Depicting the sights and sounds of the late sixties by omitting the usual hippy clichés and predictable set pieces Model Shop is breath of nostalgic air.  Studiously avoiding any scenes of flower children, dope smoking, free love or Vietnam protests, Jacques Demy paints Los Angeles with the eye of a documentarian transplanted onto Sunset Boulevard and discovering the heady atmosphere first-hand.

William Shatner look-a-like Gary Lockwood tries to get his car fixed before meeting and becoming bewitched by Anouk Aimee, then attempting an ill-fated seduction before seeing his car getting towed.  Throughout this simple plot he shambles in and out of the counter-culture but Demy wisely avoids merely documenting/replicating extreme examples of sixties rebellion.

The one suggestion of fomenting revolution takes place in the offices of a radical magazine/newsletter which is rendered mundane and believably drab. This is a departure from his peers’ approach who sought to emphasise the craziness of the era whilst championing the perversion of traditional and outmoded attitudes and beliefs. This organic approach ensures that Model Shop has a clean fresh look more akin to Haxler Wexler’s Medium Cool as opposed to Easy Rider or The Trip. This humanises the participants by allowing them to be ordinary and flawed and even a little conventional amidst a transformative series of events.

Demy’s camera manages to capture one of cinema’s most beloved and lionized periods with a rare and welcome modesty and economy.  In this context all the story needs to do is remain unobtrusive and move along in a linear fashion before tiring itself out at the denouement. This would make for a curiously apposite yet completely ill-matched matinee with Tarantino’s recent sojourn throughout the same period.  Despite its claims of authenticity that film seems like a sixties theme park compared to the atmosphere Demy conveys through his measured and even approach.

Anouk Aimee is similarly distinguished because of her convincing performance as the focus of George’s affection but refreshingly humanised as an object of his desire.
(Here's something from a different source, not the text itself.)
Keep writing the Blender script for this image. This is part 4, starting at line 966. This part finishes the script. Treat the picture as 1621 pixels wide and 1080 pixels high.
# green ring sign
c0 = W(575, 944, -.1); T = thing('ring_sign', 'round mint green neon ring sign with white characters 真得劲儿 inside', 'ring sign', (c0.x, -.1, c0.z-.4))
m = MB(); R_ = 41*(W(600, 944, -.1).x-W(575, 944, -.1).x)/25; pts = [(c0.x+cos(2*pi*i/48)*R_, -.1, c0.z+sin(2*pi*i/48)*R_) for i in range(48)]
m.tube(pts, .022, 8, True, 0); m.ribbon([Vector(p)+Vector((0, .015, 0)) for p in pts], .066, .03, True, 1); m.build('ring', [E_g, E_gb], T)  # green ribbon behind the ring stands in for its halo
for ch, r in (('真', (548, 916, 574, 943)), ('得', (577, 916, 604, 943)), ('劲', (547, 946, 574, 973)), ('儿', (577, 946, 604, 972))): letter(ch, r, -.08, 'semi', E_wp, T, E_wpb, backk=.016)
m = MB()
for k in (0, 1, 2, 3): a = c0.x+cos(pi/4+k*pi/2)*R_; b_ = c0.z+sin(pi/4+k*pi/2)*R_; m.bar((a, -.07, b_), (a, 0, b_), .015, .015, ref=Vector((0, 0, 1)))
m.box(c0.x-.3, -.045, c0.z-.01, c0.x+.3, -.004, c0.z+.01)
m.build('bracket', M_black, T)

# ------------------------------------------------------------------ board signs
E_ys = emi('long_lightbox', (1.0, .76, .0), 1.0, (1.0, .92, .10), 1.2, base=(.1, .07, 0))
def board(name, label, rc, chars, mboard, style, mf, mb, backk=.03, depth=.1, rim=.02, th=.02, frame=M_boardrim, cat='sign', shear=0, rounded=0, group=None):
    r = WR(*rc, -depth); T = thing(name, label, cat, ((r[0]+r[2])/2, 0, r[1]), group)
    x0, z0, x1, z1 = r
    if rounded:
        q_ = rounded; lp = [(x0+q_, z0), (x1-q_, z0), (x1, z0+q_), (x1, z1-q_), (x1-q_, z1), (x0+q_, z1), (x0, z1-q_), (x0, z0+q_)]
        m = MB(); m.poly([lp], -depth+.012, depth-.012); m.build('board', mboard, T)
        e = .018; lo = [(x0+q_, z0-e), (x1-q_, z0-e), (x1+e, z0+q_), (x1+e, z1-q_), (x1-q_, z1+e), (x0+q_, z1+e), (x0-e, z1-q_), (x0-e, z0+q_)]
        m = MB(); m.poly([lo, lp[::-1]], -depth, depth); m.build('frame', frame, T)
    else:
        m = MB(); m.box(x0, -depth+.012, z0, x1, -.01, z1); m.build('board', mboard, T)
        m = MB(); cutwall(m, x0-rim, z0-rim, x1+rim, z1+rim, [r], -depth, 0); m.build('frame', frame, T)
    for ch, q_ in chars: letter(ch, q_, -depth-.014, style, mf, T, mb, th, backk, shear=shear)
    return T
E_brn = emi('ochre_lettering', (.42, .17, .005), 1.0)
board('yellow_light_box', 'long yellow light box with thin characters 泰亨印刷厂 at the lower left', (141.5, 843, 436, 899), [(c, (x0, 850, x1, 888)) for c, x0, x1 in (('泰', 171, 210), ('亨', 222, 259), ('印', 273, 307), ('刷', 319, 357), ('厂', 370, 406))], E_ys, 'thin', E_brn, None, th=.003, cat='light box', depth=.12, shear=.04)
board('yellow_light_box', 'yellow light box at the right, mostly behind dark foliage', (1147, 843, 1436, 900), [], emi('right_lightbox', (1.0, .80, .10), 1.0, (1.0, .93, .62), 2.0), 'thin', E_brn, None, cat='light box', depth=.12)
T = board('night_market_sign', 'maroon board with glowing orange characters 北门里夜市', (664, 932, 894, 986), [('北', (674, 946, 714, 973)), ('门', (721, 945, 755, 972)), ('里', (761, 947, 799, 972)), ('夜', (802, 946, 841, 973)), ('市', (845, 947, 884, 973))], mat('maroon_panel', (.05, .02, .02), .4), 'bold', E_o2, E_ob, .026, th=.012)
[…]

Her difficult background is hinted at but her prostitution never demonised nor made to define her as a person, which is a refreshing and accessible approach to her character.

Had Demy acquiesced to his wife, Agnes Varda’s wishes, and cast the infant Harrison Ford there is no doubt that the world would be a very different place;  Lockwood may have lucked into shooting Greedo first and Tom Selleck may have brandished the bullwhip.

Available on Blu-ray from Mon 2 Dec 2019.